:: Given material

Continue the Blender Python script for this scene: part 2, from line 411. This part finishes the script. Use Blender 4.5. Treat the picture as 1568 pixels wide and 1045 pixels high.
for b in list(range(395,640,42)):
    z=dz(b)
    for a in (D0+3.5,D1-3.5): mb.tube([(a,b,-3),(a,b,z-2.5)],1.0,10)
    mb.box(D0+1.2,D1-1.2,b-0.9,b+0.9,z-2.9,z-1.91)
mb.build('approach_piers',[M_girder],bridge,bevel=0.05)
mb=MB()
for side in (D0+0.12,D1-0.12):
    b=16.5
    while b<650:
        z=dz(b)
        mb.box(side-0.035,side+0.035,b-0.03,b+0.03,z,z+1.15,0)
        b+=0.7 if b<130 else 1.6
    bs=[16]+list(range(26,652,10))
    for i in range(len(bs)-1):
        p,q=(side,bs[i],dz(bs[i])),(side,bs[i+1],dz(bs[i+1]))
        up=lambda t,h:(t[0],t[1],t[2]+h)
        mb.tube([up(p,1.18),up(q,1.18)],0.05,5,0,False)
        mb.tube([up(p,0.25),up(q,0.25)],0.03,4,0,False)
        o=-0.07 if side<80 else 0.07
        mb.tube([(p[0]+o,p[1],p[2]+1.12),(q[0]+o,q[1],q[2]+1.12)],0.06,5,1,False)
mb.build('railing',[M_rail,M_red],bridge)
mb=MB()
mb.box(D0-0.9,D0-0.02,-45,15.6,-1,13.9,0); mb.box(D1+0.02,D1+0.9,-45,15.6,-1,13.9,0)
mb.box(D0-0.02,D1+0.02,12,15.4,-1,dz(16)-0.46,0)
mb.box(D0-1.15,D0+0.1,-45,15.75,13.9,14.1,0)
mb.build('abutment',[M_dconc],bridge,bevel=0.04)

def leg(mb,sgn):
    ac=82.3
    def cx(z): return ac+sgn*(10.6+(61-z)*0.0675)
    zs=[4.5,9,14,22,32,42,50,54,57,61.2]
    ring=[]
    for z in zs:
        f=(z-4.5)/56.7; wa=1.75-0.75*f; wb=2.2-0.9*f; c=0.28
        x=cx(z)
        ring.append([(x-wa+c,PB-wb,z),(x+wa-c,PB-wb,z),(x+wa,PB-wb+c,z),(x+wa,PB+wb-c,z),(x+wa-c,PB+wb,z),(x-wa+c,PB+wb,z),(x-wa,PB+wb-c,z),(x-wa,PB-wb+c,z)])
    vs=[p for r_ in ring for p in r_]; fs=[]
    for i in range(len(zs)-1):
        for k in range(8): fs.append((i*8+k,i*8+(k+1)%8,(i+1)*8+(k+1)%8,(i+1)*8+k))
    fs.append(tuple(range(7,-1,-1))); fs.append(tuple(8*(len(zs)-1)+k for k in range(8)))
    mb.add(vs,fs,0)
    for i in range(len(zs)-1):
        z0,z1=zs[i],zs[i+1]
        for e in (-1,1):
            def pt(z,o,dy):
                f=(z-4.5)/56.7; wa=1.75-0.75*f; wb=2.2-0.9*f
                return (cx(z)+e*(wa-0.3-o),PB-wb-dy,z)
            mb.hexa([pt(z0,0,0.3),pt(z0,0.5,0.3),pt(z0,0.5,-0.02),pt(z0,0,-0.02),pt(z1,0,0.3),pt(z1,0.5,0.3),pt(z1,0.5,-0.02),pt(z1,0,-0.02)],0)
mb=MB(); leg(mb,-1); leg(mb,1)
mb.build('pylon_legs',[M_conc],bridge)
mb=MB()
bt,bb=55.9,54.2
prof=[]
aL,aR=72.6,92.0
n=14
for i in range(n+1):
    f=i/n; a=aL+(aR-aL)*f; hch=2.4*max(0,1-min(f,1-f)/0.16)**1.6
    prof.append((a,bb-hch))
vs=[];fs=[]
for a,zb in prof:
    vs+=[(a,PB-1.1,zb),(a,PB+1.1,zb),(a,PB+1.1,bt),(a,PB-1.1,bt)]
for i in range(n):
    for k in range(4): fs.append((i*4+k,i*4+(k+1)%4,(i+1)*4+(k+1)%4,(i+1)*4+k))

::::

The problem. Give an exact copy of all the data shown above.

Correct answer.
Continue the Blender Python script for this scene: part 2, from line 411. This part finishes the script. Use Blender 4.5. Treat the picture as 1568 pixels wide and 1045 pixels high.
for b in list(range(395,640,42)):
    z=dz(b)
    for a in (D0+3.5,D1-3.5): mb.tube([(a,b,-3),(a,b,z-2.5)],1.0,10)
    mb.box(D0+1.2,D1-1.2,b-0.9,b+0.9,z-2.9,z-1.91)
mb.build('approach_piers',[M_girder],bridge,bevel=0.05)
mb=MB()
for side in (D0+0.12,D1-0.12):
    b=16.5
    while b<650:
        z=dz(b)
        mb.box(side-0.035,side+0.035,b-0.03,b+0.03,z,z+1.15,0)
        b+=0.7 if b<130 else 1.6
    bs=[16]+list(range(26,652,10))
    for i in range(len(bs)-1):
        p,q=(side,bs[i],dz(bs[i])),(side,bs[i+1],dz(bs[i+1]))
        up=lambda t,h:(t[0],t[1],t[2]+h)
        mb.tube([up(p,1.18),up(q,1.18)],0.05,5,0,False)
        mb.tube([up(p,0.25),up(q,0.25)],0.03,4,0,False)
        o=-0.07 if side<80 else 0.07
        mb.tube([(p[0]+o,p[1],p[2]+1.12),(q[0]+o,q[1],q[2]+1.12)],0.06,5,1,False)
mb.build('railing',[M_rail,M_red],bridge)
mb=MB()
mb.box(D0-0.9,D0-0.02,-45,15.6,-1,13.9,0); mb.box(D1+0.02,D1+0.9,-45,15.6,-1,13.9,0)
mb.box(D0-0.02,D1+0.02,12,15.4,-1,dz(16)-0.46,0)
mb.box(D0-1.15,D0+0.1,-45,15.75,13.9,14.1,0)
mb.build('abutment',[M_dconc],bridge,bevel=0.04)

def leg(mb,sgn):
    ac=82.3
    def cx(z): return ac+sgn*(10.6+(61-z)*0.0675)
    zs=[4.5,9,14,22,32,42,50,54,57,61.2]
    ring=[]
    for z in zs:
        f=(z-4.5)/56.7; wa=1.75-0.75*f; wb=2.2-0.9*f; c=0.28
        x=cx(z)
        ring.append([(x-wa+c,PB-wb,z),(x+wa-c,PB-wb,z),(x+wa,PB-wb+c,z),(x+wa,PB+wb-c,z),(x+wa-c,PB+wb,z),(x-wa+c,PB+wb,z),(x-wa,PB+wb-c,z),(x-wa,PB-wb+c,z)])
    vs=[p for r_ in ring for p in r_]; fs=[]
    for i in range(len(zs)-1):
        for k in range(8): fs.append((i*8+k,i*8+(k+1)%8,(i+1)*8+(k+1)%8,(i+1)*8+k))
    fs.append(tuple(range(7,-1,-1))); fs.append(tuple(8*(len(zs)-1)+k for k in range(8)))
    mb.add(vs,fs,0)
    for i in range(len(zs)-1):
        z0,z1=zs[i],zs[i+1]
        for e in (-1,1):
            def pt(z,o,dy):
                f=(z-4.5)/56.7; wa=1.75-0.75*f; wb=2.2-0.9*f
                return (cx(z)+e*(wa-0.3-o),PB-wb-dy,z)
            mb.hexa([pt(z0,0,0.3),pt(z0,0.5,0.3),pt(z0,0.5,-0.02),pt(z0,0,-0.02),pt(z1,0,0.3),pt(z1,0.5,0.3),pt(z1,0.5,-0.02),pt(z1,0,-0.02)],0)
mb=MB(); leg(mb,-1); leg(mb,1)
mb.build('pylon_legs',[M_conc],bridge)
mb=MB()
bt,bb=55.9,54.2
prof=[]
aL,aR=72.6,92.0
n=14
for i in range(n+1):
    f=i/n; a=aL+(aR-aL)*f; hch=2.4*max(0,1-min(f,1-f)/0.16)**1.6
    prof.append((a,bb-hch))
vs=[];fs=[]
for a,zb in prof:
    vs+=[(a,PB-1.1,zb),(a,PB+1.1,zb),(a,PB+1.1,bt),(a,PB-1.1,bt)]
for i in range(n):
    for k in range(4): fs.append((i*4+k,i*4+(k+1)%4,(i+1)*4+(k+1)%4,(i+1)*4+k))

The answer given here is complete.